We present a novel 3D face recognition approach based on low-level geometric features that are collected from the eyes-forehead and the nose regions. These regions are relatively less influenced by the deformations that are caused by facial expressions. The extracted features revealed to be efficient and robust in the presence of facial expressions. A region-based histogram descriptor computed from these features is used to uniquely represent a 3D face. A Support Vector Machine (SVM) is then trained as a classifier based on the proposed histogram descriptors to recognize any test face. In order to combine the contributions of the two facial regions (eyes-forehead and nose), both feature-level and score-level fusion schemes have been tested and compared. The proposed approach has been tested on FRGC v2.0 and BU-3DFE datasets through a number of experiments and a high recognition performance was achieved.

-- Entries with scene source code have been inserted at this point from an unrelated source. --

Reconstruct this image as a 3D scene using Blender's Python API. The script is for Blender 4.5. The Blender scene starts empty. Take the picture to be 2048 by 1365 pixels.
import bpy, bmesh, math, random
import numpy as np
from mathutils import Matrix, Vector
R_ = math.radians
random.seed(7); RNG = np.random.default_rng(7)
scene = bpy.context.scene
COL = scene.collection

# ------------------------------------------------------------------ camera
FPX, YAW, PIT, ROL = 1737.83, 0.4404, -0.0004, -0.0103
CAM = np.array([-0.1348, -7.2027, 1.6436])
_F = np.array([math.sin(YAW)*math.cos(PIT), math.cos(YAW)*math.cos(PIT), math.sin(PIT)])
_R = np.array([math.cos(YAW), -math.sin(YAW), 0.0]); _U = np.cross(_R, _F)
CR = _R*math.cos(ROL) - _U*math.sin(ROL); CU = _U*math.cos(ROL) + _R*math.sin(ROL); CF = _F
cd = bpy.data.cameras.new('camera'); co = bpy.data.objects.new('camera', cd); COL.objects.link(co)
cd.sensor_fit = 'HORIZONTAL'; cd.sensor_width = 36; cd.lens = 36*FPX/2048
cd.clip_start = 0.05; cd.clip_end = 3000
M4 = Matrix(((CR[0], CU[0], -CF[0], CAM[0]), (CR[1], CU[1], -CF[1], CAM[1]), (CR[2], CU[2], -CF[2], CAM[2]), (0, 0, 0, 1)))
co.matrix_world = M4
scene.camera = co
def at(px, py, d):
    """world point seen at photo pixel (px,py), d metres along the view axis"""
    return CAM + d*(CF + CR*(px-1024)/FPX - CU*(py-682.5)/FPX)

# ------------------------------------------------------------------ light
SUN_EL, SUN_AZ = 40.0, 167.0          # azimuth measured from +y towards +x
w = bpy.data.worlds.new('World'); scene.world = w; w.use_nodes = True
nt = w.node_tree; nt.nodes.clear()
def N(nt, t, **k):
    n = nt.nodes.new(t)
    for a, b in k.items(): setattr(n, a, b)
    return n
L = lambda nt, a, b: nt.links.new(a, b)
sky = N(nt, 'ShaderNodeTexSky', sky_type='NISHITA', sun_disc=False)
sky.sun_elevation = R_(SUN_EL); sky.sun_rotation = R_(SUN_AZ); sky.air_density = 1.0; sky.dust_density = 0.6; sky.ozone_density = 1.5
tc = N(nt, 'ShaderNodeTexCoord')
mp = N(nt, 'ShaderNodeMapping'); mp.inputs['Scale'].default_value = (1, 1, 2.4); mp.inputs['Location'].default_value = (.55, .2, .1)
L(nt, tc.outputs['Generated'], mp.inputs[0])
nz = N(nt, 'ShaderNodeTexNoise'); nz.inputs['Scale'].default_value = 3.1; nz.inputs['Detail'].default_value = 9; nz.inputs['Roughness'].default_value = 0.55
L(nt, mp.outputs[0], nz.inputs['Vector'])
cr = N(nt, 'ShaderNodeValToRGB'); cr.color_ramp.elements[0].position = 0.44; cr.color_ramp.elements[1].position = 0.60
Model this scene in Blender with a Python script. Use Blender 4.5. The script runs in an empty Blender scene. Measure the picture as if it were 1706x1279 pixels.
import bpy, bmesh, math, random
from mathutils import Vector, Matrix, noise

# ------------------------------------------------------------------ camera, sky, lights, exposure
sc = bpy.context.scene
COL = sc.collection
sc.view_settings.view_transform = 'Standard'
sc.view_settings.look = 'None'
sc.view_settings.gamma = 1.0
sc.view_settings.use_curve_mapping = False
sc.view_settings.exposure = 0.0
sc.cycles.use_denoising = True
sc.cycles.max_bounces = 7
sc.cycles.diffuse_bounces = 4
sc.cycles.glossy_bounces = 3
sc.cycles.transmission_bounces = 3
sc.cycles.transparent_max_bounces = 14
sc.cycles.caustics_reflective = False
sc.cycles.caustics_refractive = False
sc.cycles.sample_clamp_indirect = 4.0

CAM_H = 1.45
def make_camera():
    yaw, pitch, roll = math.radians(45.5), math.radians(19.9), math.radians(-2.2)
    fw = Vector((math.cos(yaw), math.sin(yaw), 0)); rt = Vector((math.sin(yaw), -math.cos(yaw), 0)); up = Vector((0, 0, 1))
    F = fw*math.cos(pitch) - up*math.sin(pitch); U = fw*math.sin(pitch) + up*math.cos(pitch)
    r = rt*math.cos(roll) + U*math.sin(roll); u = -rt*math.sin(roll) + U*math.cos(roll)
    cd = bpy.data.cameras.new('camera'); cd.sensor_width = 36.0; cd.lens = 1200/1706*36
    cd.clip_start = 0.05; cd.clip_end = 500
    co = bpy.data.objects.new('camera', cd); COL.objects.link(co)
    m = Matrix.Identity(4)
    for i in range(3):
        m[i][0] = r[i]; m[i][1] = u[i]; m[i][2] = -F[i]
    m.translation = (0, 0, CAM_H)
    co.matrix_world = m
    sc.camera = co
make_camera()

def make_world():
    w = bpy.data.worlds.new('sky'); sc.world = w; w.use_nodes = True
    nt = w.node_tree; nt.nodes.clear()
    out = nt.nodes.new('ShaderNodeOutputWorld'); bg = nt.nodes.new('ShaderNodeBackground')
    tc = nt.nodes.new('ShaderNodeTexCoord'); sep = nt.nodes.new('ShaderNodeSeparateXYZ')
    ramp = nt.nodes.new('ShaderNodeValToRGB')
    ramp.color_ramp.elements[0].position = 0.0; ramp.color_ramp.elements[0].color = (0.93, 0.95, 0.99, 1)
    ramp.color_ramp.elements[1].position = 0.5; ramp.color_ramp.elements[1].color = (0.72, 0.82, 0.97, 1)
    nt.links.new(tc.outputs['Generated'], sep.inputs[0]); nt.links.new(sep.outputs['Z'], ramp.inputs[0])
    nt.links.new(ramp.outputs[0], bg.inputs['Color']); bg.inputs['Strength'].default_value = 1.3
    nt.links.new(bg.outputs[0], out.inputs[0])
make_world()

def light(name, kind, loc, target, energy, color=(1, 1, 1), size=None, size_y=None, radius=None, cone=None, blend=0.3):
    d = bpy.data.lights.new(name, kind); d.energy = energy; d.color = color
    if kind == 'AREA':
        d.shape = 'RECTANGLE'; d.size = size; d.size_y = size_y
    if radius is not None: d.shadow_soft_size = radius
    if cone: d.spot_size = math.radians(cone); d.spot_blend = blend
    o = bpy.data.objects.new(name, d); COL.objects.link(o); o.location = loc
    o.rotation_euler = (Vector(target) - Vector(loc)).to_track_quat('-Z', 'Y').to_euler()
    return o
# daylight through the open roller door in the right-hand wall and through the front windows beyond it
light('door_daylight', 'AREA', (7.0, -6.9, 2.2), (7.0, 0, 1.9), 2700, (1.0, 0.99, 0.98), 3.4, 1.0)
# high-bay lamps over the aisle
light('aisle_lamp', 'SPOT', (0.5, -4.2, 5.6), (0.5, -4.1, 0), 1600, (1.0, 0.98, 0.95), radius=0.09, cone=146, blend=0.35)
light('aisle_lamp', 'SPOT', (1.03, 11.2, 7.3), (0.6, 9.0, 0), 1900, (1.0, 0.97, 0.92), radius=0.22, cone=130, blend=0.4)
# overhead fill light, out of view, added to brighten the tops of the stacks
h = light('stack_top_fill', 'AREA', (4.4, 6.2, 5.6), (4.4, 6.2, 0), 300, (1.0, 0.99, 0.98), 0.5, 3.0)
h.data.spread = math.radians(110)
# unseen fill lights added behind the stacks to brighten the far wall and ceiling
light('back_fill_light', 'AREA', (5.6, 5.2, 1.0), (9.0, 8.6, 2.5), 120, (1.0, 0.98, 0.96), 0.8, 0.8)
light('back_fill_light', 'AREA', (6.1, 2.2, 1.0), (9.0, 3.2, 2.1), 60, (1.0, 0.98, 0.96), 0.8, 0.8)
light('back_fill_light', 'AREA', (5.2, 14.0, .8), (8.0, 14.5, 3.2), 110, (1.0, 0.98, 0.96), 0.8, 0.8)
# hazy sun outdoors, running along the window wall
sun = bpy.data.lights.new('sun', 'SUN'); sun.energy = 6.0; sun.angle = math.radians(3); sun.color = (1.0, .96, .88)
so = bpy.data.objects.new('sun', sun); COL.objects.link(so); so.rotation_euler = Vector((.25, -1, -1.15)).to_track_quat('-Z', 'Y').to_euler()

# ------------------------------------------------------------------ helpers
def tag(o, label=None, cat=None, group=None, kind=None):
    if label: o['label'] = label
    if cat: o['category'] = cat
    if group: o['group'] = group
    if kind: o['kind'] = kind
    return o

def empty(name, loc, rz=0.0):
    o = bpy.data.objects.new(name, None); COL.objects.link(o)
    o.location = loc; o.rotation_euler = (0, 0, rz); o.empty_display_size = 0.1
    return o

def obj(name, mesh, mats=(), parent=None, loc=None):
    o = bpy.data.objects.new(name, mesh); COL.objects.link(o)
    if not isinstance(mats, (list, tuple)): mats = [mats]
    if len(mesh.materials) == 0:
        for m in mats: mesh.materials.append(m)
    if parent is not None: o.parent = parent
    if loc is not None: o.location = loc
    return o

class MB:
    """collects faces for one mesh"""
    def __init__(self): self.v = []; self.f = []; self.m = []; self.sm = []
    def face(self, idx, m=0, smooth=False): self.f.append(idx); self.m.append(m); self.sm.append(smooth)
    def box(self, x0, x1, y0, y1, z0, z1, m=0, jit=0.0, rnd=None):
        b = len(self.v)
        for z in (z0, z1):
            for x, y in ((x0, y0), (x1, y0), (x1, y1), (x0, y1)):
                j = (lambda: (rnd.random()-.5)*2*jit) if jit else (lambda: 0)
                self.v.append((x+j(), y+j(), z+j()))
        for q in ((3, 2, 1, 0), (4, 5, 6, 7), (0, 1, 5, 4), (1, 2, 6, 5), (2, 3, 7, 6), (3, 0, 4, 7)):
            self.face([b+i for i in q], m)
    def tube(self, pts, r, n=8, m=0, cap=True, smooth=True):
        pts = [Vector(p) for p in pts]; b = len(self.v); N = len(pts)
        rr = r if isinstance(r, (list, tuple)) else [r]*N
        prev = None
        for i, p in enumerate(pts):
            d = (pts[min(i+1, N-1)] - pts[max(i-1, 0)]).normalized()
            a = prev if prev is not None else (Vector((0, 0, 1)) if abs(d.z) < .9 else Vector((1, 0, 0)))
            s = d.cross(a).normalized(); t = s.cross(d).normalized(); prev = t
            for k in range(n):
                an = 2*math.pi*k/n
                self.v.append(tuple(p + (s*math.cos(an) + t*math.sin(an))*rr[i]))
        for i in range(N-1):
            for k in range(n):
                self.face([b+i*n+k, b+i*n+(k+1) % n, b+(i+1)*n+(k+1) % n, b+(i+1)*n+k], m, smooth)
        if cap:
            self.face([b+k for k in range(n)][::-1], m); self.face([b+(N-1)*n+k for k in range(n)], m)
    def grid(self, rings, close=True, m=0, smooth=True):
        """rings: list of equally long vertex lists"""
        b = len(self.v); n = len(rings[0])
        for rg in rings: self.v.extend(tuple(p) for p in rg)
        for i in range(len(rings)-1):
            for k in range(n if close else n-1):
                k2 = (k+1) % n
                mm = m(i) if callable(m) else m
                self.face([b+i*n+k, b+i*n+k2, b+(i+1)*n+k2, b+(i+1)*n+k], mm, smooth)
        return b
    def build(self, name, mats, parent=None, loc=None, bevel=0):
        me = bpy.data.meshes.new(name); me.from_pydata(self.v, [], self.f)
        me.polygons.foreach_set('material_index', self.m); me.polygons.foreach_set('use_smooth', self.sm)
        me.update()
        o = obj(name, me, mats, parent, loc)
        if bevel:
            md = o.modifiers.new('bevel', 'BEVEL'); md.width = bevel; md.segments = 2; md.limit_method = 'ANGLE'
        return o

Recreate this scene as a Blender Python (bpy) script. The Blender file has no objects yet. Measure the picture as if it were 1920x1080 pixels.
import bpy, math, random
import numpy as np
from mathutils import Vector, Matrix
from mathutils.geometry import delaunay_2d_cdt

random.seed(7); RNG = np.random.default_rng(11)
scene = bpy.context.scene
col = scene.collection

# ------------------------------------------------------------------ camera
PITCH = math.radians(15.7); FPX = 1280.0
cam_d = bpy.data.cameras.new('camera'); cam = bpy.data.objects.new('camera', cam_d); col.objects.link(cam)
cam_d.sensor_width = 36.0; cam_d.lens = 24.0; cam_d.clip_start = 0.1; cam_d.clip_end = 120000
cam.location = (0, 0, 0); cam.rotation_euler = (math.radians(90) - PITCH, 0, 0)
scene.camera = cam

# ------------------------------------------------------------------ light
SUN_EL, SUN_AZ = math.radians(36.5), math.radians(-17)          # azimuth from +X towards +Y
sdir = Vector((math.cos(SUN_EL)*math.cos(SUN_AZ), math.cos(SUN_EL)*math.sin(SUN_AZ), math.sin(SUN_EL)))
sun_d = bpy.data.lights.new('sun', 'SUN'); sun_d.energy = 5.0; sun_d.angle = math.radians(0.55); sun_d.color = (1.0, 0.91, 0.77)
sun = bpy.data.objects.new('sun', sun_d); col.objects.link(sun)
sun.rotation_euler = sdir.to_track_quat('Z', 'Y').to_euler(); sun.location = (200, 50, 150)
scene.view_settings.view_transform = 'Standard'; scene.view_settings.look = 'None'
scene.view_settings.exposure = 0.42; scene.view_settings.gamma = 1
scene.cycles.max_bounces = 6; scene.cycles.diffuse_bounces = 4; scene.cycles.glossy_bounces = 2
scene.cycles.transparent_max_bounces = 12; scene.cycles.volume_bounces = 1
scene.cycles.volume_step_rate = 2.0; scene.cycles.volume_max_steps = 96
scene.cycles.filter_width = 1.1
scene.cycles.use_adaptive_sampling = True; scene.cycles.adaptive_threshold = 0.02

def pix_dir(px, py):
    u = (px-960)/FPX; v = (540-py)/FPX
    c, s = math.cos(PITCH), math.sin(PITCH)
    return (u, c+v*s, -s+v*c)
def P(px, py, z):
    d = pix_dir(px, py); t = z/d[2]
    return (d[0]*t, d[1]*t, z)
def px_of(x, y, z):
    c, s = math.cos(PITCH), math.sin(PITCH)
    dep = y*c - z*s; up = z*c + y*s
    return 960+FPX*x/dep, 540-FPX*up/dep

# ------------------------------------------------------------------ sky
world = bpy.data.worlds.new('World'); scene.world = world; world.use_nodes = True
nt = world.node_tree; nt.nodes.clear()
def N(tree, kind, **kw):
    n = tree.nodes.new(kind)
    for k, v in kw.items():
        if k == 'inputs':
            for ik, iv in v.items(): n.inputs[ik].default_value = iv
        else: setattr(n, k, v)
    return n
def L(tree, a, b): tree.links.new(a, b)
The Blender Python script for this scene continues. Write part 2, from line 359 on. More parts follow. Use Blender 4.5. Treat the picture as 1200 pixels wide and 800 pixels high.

Based on the results of “neutral vs. non-neutral” experiment of FRGC v2.0 and “low-intensity vs. high-intensity” experiment of BU-3DFE, the feature-level fusion scheme achieved verification rates of 97.6% and 98.2% at 0.1% False Acceptance Rate (FAR) and identification rates of 95.6% and 97.7% on the two datasets respectively. The experimental results also have shown that the feature-level fusion scheme outperformed the score-level fusion one.